If any of our American readers ever have to make an emergency stop (let's actually really hope not) at Milan's American Consulate General on via Principe Amedeo, you can at least make the experience more memorable to your music education. Right across the street from the Consulate is Arrigo Boito's old house. A plaque announcing his tenure sits on Via Montebello, number 35, right around the corner. (Picture above is a composite from about 8 photos...so it's all trippy-like).
The plaque, embossed with the date 1918 (Boito’s death) reads:
“Arrigo Boito – who gave great works of music and poetry to Italian theater and he joined his mind, his heart, and his life in supreme union of virtue and beauty – lived in this house for a long time together with his brother Camillo, architect, maestro, noble writer on the arts.”

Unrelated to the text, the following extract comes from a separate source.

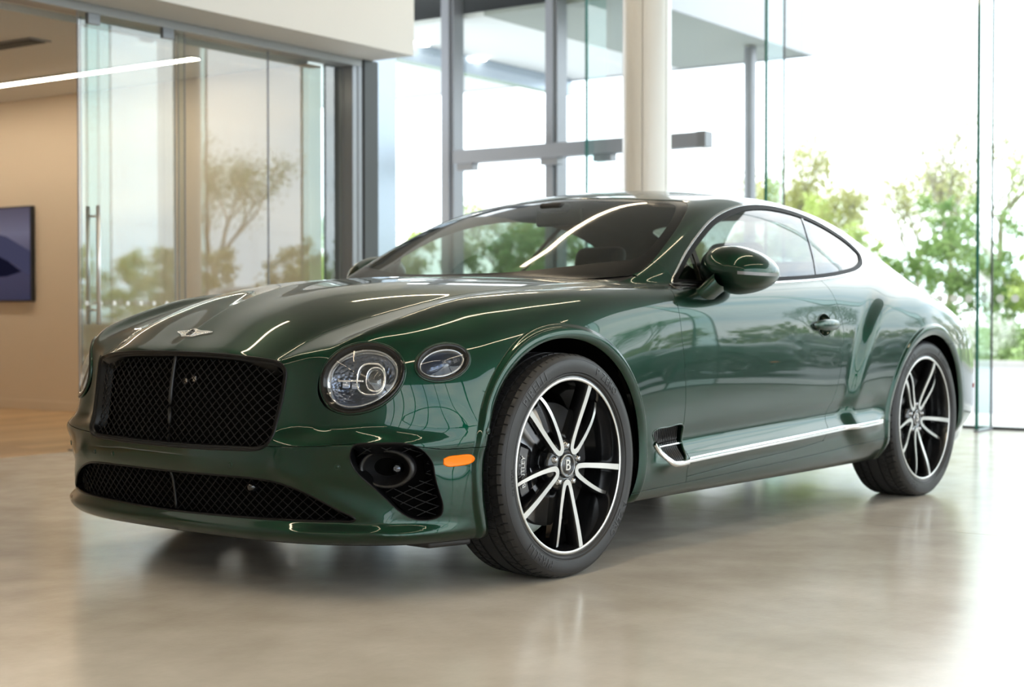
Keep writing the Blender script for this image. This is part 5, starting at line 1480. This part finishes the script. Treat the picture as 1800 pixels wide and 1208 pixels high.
# ---- wheels (local frame: hub at the origin, outer face towards -y)
def build_wheel(car, loc, rz, dish, meshes):
    w = empty('wheel', loc, rz, car)
    def sub(name, me, rot=None, loc=None): return link(name, me, w, loc, rot)
    if 'tyre' not in meshes:
        # tyre: profile with grooves, tread blocks cut by slanted sipes
        NA = 864; Ro = .3755
        prof = [(.288, -.100), (.296, -.112), (.302, -.118), (.305, -.1213), (.3075, -.1215), (.309, -.1205), (.312, -.124), (.3125, -.1252), (.3145, -.1254), (.315, -.1246), (.330, -.1275), (.346, -.126), (.3535, -.1236), (.354, -.1244), (.3556, -.1238), (.356, -.1226), (.358, -.1215), (.3655, -.1155), (.3700, -.108), (.3722, -.102)]
        ys = [-.098, -.086, -.074, -.0735, -.066, -.0655, -.050, -.034, -.0335, -.024, -.0235, -.008, .008, .0235, .024, .0335, .034, .050, .0655, .066, .0735, .074, .086, .098]
        groove = lambda y: any(a <= abs(y) <= b for a, b in ((.0655, .0735), (.0235, .0335)))
        tread = []
        for y in ys:
            r = .3755 - .0045 * (abs(y) / .1) ** 3
            inside = any(abs(abs(y) - c) < .0001 for c in (.066, .0735, .024, .0335))
            if inside: r -= .0055
            tread.append((r, y))
        prof2 = prof + tread + [(r, -y) for r, y in prof[::-1]]
        V = []; k = len(prof2)
        for i in range(NA):
            t = 2 * PI * i / NA
            for r, y in prof2:
                if r > .3655:
                    a = (t * 72 / (2 * PI) + y * 9) % 1.0 if abs(y) > .07 else ((t * 72 / (2 * PI) - y * 14) % 1.0 if abs(y) > .03 else .5)
                    if a < .105: r = r - (.0045 if abs(y) > .07 else .0035)
                V.append((r * math.sin(t), y, r * math.cos(t)))
        V = np.array(V); V[:, 2] = np.maximum(V[:, 2], -.3715)
        F = np.array([(i * k + j, i * k + j + 1, ((i + 1) % NA) * k + j + 1, ((i + 1) % NA) * k + j) for i in range(NA) for j in range(k - 1)])
        meshes['tyre'] = mesh('tyre', V, F, 'rubber'); meshes['tyre'].set_sharp_from_angle(angle=math.radians(28))
        meshes['let'] = []
        def arc_text(s, size, r, a0):
            mb = MB()
            V, F = text_geo(s, size, .0006, res=2, space=1.15)
            bm = bmesh.new(); vs = [bm.verts.new(v) for v in V]
            for f in F: bm.faces.new([vs[i] for i in f])
            bmesh.ops.triangulate(bm, faces=bm.faces[:])
            for _ in range(3):
                L = [e for e in bm.edges if e.calc_length() > size * .16]
                if L: bmesh.ops.subdivide_edges(bm, edges=L, cuts=1)
            bmesh.ops.triangulate(bm, faces=bm.faces[:]); bm.verts.index_update(); V = np.array([v.co[:] for v in bm.verts]); F = [[v.index for v in f.verts] for f in bm.faces]; bm.free()
            rr = r + V[:, 1]; an = a0 + V[:, 0] / r
            y = -np.interp(rr, [.302, .312, .330, .346, .358, .366], [.118, .124, .1275, .126, .1215, .1155]) - V[:, 2] - .0010
            meshes['let'].append(mesh('tyre_lettering', np.stack([rr * np.sin(an), y, rr * np.cos(an)], 1), F, 'rubber_letter', smooth=False))
        arc_text('PIRELLI', .042, .335, math.radians(-38)); arc_text('P ZERO', .038, .335, math.radians(128)); arc_text('275/35 ZR22', .014, .322, math.radians(-95)); arc_text('PIRELLI', .042, .335, math.radians(212)); arc_text('P ZERO', .038, .335, math.radians(35))
        # rim barrel and ring
        V, F = lathe([(.3005, -.104), (.3005, -.114), (.298, -.1165), (.294, -.1165)], 128, 'y'); meshes['lip'] = mesh('rim_edge', V, F, 'alloy_black')
        V, F = lathe([(.2945, -.1160), (.2940, -.1172), (.2850, -.1165), (.2838, -.1150)], 128, 'y'); meshes['ring'] = mesh('rim_ring', V, F, 'alloy')
        V, F = lathe([(.2842, -.1155), (.281, -.104), (.277, -.085), (.272, -.02), (.262, .03), (.262, .10), (.30, .115)], 96, 'y'); meshes['barrel'] = mesh('rim_barrel', V, F, 'alloy_black')
        # brake
        V, F = lathe([(.0, -.022), (.10, -.022), (.10, -.030), (.118, -.030), (.120, -.026), (.205, -.026), (.207, -.022), (.207, .0), (.10, .0)], 72, 'y'); meshes['disc'] = mesh('brake_disc', V, F, 'steel_disc')
        mb = MB(); A = np.linspace(math.radians(-122), math.radians(-62), 16); V = []
        for t in A:
            e = min(1, 3 * math.sin(PI * (t - A[0]) / (A[-1] - A[0])) + .25)
            for r, y in ((.145 , -.03), (.150, -.062 * e - .0), (.185, -.074 * e), (.222, -.070 * e), (.232, -.052 * e), (.232, -.0), (.15, .0)):
                V.append((r * math.sin(t), y, r * math.cos(t)))
        F = [(i * 7 + j, i * 7 + (j + 1) % 7, (i + 1) * 7 + (j + 1) % 7, (i + 1) * 7 + j) for i in range(15) for j in range(7)] + [tuple(range(7)), tuple(15 * 7 + j for j in range(7))[::-1]]
        mb.add(V, F); meshes['cal'] = mb.build('brake_caliper', 'black_gloss', w).data; bpy.data.objects.remove(bpy.data.objects['brake_caliper'])
        V, F = text_geo('BENTLEY', .026, .0008, res=2); an = math.radians(-92) + V[:, 0] / .204 ; rr = .204 + V[:, 1]
        meshes['caltext'] = mesh('caliper_lettering', np.stack([rr * np.sin(an), -.0748 - V[:, 2], rr * np.cos(an)], 1), F, 'white_print', smooth=False)
    for l in meshes['let']: sub('tyre_lettering', l)
    for kind in ('tyre', 'lip', 'ring', 'barrel', 'disc', 'cal', 'caltext'):
        sub({'tyre': 'tyre', 'lip': 'rim_edge', 'ring': 'rim_ring', 'barrel': 'rim_barrel', 'disc': 'brake_disc', 'cal': 'brake_caliper', 'caltext': 'caliper_lettering'}[kind], meshes[kind])
    key = 'spoke%g' % dish
    if key not in meshes:
        R = .286; y_rim, y_hub = -.1135, -.1135 + dish
        yface = lambda r: y_hub + (y_rim - y_hub) * sst((r - .05) / .235) * 1.0
        # U-shaped petal: left edge from the rim ring in to the hub and out again (lateral, radial), fractions of R
        L = [(-.205, 1.0), (-.178, .85), (-.148, .68), (-.112, .50), (-.082, .36), (-.062, .28), (-.035, .215), (.005, .195), (.045, .215), (.070, .27), (.092, .36), (.118, .50), (.138, .67), (.142, .82), (.130, .945)]
        C = crom([(a * R, b * R) for a, b in L], False, 5); m = len(C)
        t = np.gradient(C, axis=0); t /= np.linalg.norm(t, axis=1)[:, None]; nn = np.stack([t[:, 1], -t[:, 0]], 1)
        s = np.linspace(0, 1, m); wid = np.interp(s, [0, .25, .45, .55, .75, 1], [.0100, .0082, .0086, .0094, .0072, .0052])
        drop = .030 * np.clip((s - .62) / .38, 0, 1) ** 2
        rad = np.hypot(C[:, 0], C[:, 1])
        yf = yface(rad) + drop
        rows = []
        for off, dy in ((-1, 0), (1, 0)):
            q = C + nn * (off * wid)[:, None]; rows.append(np.stack([q[:, 0], yf - .0006, q[:, 1]], 1))
        V = np.concatenate(rows); F = [(i, i + 1, m + i + 1, m + i) for i in range(m - 1)]
        a, b, c = V[F[0][0]], V[F[0][1]], V[F[0][2]]
        if np.cross(b - a, c - a)[1] > 0: F = [f[::-1] for f in F]
        meshes[key + 'f'] = mesh('spoke_face', V, F, 'alloy')
        prof = [(-1.0, .0), (-1.25, .004), (-1.9, .045), (1.9, .045), (1.25, .004), (1.0, .0)]
        V = np.concatenate([np.stack([(C + nn * (o * wid)[:, None])[:, 0], yf + d, (C + nn * (o * wid)[:, None])[:, 1]], 1) for o, d in prof]); k = len(prof)
        F = [(j * m + i, j * m + i + 1, (j + 1) * m + i + 1, (j + 1) * m + i) for j in range(k - 1) for i in range(m - 1)]
        a, b, c = V[F[0][0]], V[F[0][1]], V[F[0][2]]
        meshes[key] = mesh('spoke', V, [f[::-1] for f in F] if True else F, 'alloy_black')
        V, F = lathe([(.0, y_hub + .012), (.038, y_hub + .012), (.041, y_hub + .004), (.050, y_hub + .003), (.084, y_hub + .010), (.092, y_hub + .025), (.085, y_hub + .07)], 60, 'y'); meshes[key + 'hub'] = mesh('hub', V, F, 'alloy_black')
        V, F = lathe([(.0, y_hub - .003), (.027, y_hub - .002), (.030, y_hub + .0005), (.0305, y_hub - .003), (.036, y_hub - .003), (.039, y_hub + .002), (.040, y_hub + .012)], 48, 'y'); meshes[key + 'cap'] = mesh('hub_cap', V, F, 'black_gloss')
        V, F = lathe([(.0345, y_hub - .0035), (.0350, y_hub - .0048), (.0375, y_hub - .0040), (.0385, y_hub)], 48, 'y'); meshes[key + 'capring'] = mesh('hub_cap_ring', V, F, 'chrome_dark')
        V, F = text_geo('B', .052, .0012, res=4); meshes[key + 'B'] = mesh('hub_cap_letter', np.stack([V[:, 0] - .001, y_hub - .0042 - V[:, 2], V[:, 1]], 1), F, 'white_print', smooth=False)
        V, F = lathe([(0, -.008), (.007, -.008), (.0085, -.006), (.0095, .0), (.0135, .002), (.0135, .012)], 12, 'y'); meshes[key + 'nut'] = mesh('lug_nut', V, F, 'chrome_dark')
    for i in range(5):
        a = math.radians(35 + 72 * i)
        sub('spoke', meshes[key], (0, a, 0)); sub('spoke_face', meshes[key + 'f'], (0, a, 0))
        t = math.radians(2 + 72 * i); sub('lug_nut', meshes[key + 'nut'], None, (.066 * math.sin(t), -.1135 + dish + .004, .066 * math.cos(t)))
    for q, nme in (('hub', 'hub'), ('cap', 'hub_cap'), ('capring', 'hub_cap_ring'), ('B', 'hub_cap_letter')): sub(nme, meshes[key + q])
    return w

def rounded(lo, hi, bev, seg=4):
    bm = bmesh.new(); bmesh.ops.create_cube(bm, size=1)
    for v in bm.verts: v.co = Vector([(lo[i] + hi[i]) / 2 + v.co[i] * (hi[i] - lo[i]) for i in range(3)])
    bmesh.ops.bevel(bm, geom=bm.edges[:], offset=bev, segments=seg, affect='EDGES', profile=.5)
    bm.verts.index_update(); V = [tuple(v.co) for v in bm.verts]; F = [[v.index for v in f.verts] for f in bm.faces]; bm.free(); return V, F

def build_cabin(car):
    V, F = rounded((.70, -.70, .86), (1.12, .70, .985), .04); V = [(x, y, z - .12 * max(0, (x - .95))) for x, y, z in V]; part('dashboard', V, F, 'black_satin', car)
    part('instrument_hood', *rounded((.92, -.56, .965), (1.12, -.20, 1.02), .025), 'leather', car)
    part('cabin_floor', *rounded((.55, -.80, .22), (3.0, .80, .30), .02), 'black_matte', car)
    part('console', *rounded((.95, -.13, .30), (2.3, .13, .66), .05), 'leather', car)
    part('bulkhead', *rounded((.52, -.74, .30), (.60, .74, .93), .02), 'black_matte', car)
    for s in (-1, 1): part('door_lining', *rounded((.80, s * .80 - .02, .40), (2.45, s * .80 + .02, .965), .02), 'leather', car)
    part('parcel_shelf', *rounded((2.75, -.62, .93), (3.25, .62, .99), .03), 'black_satin', car)
    for x0, ys in ((1.25, (-.38, .38)), (2.08, (-.34, .34))):
        for y in ys:
            st = empty('seat', (x0, y, .32), 0, car); b = x0 > 2
            part('seat_cushion', *rounded((0, -.25, .02), (.52, .25, .20), .06), 'leather', st)
            V, F = rounded((.44, -.24, .12), (.60, .24, .60 if b else .68), .07); V = [(x + .38 * max(0, z - .12), y_, z) for x, y_, z in V]; part('seat_back', V, F, 'leather', st)
            V, F = rounded((.56, -.135, .60 if b else .66), (.67, .135, .70 if b else .88), .045); V = [(x + .25 * max(0, z - .12), y_, z) for x, y_, z in V]; part('headrest', V, F, 'leather', st)
    st = empty('steering_wheel', (1.235, -.38, .865), 0, car); a = np.linspace(0, 2 * PI, 40, endpoint=False)
    mb = MB(); mb.tube([(.19 * math.sin(t) * .42, .19 * math.cos(t), .19 * math.sin(t) * .90) for t in a], .015, 8, True); mb.build('wheel_rim', 'leather', st)
    mb = MB()
    for t in (0, PI, -PI / 2): mb.tube([(0, 0, 0), (.18 * math.sin(t) * .42, .18 * math.cos(t), .18 * math.sin(t) * .9)], [.03, .014], 6)
    mb.build('wheel_spokes', 'black_satin', st)
    st = empty('rear_view_mirror', (1.19, 0, 1.300), 0, car)
    part('mirror_housing', *rounded((.00, -.125, -.048), (.03, .125, .028), .014), 'black_satin', st); part('mirror_stem', *rounded((-.06, -.06, .010), (.02, .06, .050), .014), 'black_satin', st)

def build_car():
    global BODY
    init_body()
    car = empty('car', (0, 0, 0), ROT)
    tag(car, 'dark green two-door coupe with black grille on polished showroom floor', 'car')
    BODY = build_shell(car)
    build_front(car, BODY)
    build_badge(car)
    both(build_flank, car)
    meshes = {}
    zc = .3715
    for x, dish in ((0., .012), (AX_R, .040)):
        build_wheel(car, (x, -.955 + .1172, zc), 0, dish, meshes); build_wheel(car, (x, .955 - .1172, zc), PI, dish, meshes)
    build_cabin(car)
    return car
CAR = build_car()
def copy_tree(o, parent=None):
    c = o.copy(); COL.objects.link(c); c.parent = parent
    for ch in list(o.children):
        if ch.name.split('.')[0] in ('seat', 'dashboard', 'console', 'door_lining', 'parcel_shelf', 'instrument_hood', 'steering_wheel', 'rear_view_mirror', 'parking_sensor', 'winged_badge'): continue
        copy_tree(ch, c)
    return c
for loc, rz, lab in (((10.4, -7.25, -.05), math.radians(-112), 'dark green coupe parked outside the end wall, mirrored in the front fender and door'),
                     ((16.5, -8.4, -.05), math.radians(-62), 'dark green coupe parked farther out on the road, mirrored in the door below its handle')):
    c = copy_tree(CAR); c.location = loc; c.rotation_euler = (0, 0, rz); tag(c, lab, 'car')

While studying music at the Milan Conservatoire and being bff4e&e with Verdi and Ponchielli, Boito lived a comfortable distance to the center of town. When he passed away in 1918, he was buried in the Cimitero Monumentale.
Since we’re not big on visiting cemeteries (although the beautiful and impressive Cimitero Monumentale really is something extraordinary), we try to take walks downtown past the late maestro’s house every once in a while to pay respects. I also sometimes pour some 40 oz malt on the curb…much love to my homie.